Print the listing below in its entirety, character for character.

════════════════════

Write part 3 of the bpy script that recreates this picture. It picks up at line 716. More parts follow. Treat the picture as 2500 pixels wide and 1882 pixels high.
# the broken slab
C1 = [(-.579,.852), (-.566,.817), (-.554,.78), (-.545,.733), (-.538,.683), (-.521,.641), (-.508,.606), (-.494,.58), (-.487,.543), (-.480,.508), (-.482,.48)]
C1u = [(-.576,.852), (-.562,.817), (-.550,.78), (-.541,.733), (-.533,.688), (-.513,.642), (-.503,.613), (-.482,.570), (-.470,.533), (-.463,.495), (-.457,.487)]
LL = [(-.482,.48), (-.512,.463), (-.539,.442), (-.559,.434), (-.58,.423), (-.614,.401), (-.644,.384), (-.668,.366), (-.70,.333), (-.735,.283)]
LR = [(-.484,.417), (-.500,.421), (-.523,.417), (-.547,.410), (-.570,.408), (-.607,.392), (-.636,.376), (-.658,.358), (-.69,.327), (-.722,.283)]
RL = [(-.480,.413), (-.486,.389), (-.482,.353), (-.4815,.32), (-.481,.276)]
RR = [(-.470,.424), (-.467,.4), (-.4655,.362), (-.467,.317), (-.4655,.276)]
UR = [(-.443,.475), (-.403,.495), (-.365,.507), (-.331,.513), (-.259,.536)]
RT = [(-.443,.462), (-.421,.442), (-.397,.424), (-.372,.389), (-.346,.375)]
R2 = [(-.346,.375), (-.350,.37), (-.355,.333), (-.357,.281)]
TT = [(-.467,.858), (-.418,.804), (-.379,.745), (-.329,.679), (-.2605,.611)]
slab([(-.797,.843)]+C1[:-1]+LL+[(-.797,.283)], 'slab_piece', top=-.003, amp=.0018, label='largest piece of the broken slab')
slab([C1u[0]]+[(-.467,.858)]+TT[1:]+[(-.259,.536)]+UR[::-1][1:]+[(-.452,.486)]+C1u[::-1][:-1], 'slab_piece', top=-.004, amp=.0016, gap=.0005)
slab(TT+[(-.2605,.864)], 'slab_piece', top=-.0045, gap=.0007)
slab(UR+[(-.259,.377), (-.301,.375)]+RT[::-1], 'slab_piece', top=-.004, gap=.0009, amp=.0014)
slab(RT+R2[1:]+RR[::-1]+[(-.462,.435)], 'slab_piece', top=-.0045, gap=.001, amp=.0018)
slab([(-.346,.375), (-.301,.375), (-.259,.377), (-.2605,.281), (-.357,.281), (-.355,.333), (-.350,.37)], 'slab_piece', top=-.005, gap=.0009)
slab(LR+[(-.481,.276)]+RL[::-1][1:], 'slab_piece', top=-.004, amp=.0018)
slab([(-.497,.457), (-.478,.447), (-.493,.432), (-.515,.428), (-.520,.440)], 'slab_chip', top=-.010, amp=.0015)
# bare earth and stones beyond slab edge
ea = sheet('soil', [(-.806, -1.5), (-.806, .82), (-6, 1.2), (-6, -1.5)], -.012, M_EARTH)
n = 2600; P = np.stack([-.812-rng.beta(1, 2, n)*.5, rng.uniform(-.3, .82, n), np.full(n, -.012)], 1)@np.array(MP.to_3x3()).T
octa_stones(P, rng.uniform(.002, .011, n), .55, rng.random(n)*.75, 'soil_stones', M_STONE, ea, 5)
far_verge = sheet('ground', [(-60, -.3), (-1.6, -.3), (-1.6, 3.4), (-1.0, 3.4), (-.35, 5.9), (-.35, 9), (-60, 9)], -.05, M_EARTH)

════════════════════

● TASK SOLUTION:
Write part 3 of the bpy script that recreates this picture. It picks up at line 716. More parts follow. Treat the picture as 2500 pixels wide and 1882 pixels high.
# the broken slab
C1 = [(-.579,.852), (-.566,.817), (-.554,.78), (-.545,.733), (-.538,.683), (-.521,.641), (-.508,.606), (-.494,.58), (-.487,.543), (-.480,.508), (-.482,.48)]
C1u = [(-.576,.852), (-.562,.817), (-.550,.78), (-.541,.733), (-.533,.688), (-.513,.642), (-.503,.613), (-.482,.570), (-.470,.533), (-.463,.495), (-.457,.487)]
LL = [(-.482,.48), (-.512,.463), (-.539,.442), (-.559,.434), (-.58,.423), (-.614,.401), (-.644,.384), (-.668,.366), (-.70,.333), (-.735,.283)]
LR = [(-.484,.417), (-.500,.421), (-.523,.417), (-.547,.410), (-.570,.408), (-.607,.392), (-.636,.376), (-.658,.358), (-.69,.327), (-.722,.283)]
RL = [(-.480,.413), (-.486,.389), (-.482,.353), (-.4815,.32), (-.481,.276)]
RR = [(-.470,.424), (-.467,.4), (-.4655,.362), (-.467,.317), (-.4655,.276)]
UR = [(-.443,.475), (-.403,.495), (-.365,.507), (-.331,.513), (-.259,.536)]
RT = [(-.443,.462), (-.421,.442), (-.397,.424), (-.372,.389), (-.346,.375)]
R2 = [(-.346,.375), (-.350,.37), (-.355,.333), (-.357,.281)]
TT = [(-.467,.858), (-.418,.804), (-.379,.745), (-.329,.679), (-.2605,.611)]
slab([(-.797,.843)]+C1[:-1]+LL+[(-.797,.283)], 'slab_piece', top=-.003, amp=.0018, label='largest piece of the broken slab')
slab([C1u[0]]+[(-.467,.858)]+TT[1:]+[(-.259,.536)]+UR[::-1][1:]+[(-.452,.486)]+C1u[::-1][:-1], 'slab_piece', top=-.004, amp=.0016, gap=.0005)
slab(TT+[(-.2605,.864)], 'slab_piece', top=-.0045, gap=.0007)
slab(UR+[(-.259,.377), (-.301,.375)]+RT[::-1], 'slab_piece', top=-.004, gap=.0009, amp=.0014)
slab(RT+R2[1:]+RR[::-1]+[(-.462,.435)], 'slab_piece', top=-.0045, gap=.001, amp=.0018)
slab([(-.346,.375), (-.301,.375), (-.259,.377), (-.2605,.281), (-.357,.281), (-.355,.333), (-.350,.37)], 'slab_piece', top=-.005, gap=.0009)
slab(LR+[(-.481,.276)]+RL[::-1][1:], 'slab_piece', top=-.004, amp=.0018)
slab([(-.497,.457), (-.478,.447), (-.493,.432), (-.515,.428), (-.520,.440)], 'slab_chip', top=-.010, amp=.0015)
# bare earth and stones beyond slab edge
ea = sheet('soil', [(-.806, -1.5), (-.806, .82), (-6, 1.2), (-6, -1.5)], -.012, M_EARTH)
n = 2600; P = np.stack([-.812-rng.beta(1, 2, n)*.5, rng.uniform(-.3, .82, n), np.full(n, -.012)], 1)@np.array(MP.to_3x3()).T
octa_stones(P, rng.uniform(.002, .011, n), .55, rng.random(n)*.75, 'soil_stones', M_STONE, ea, 5)
far_verge = sheet('ground', [(-60, -.3), (-1.6, -.3), (-1.6, 3.4), (-1.0, 3.4), (-.35, 5.9), (-.35, 9), (-60, 9)], -.05, M_EARTH)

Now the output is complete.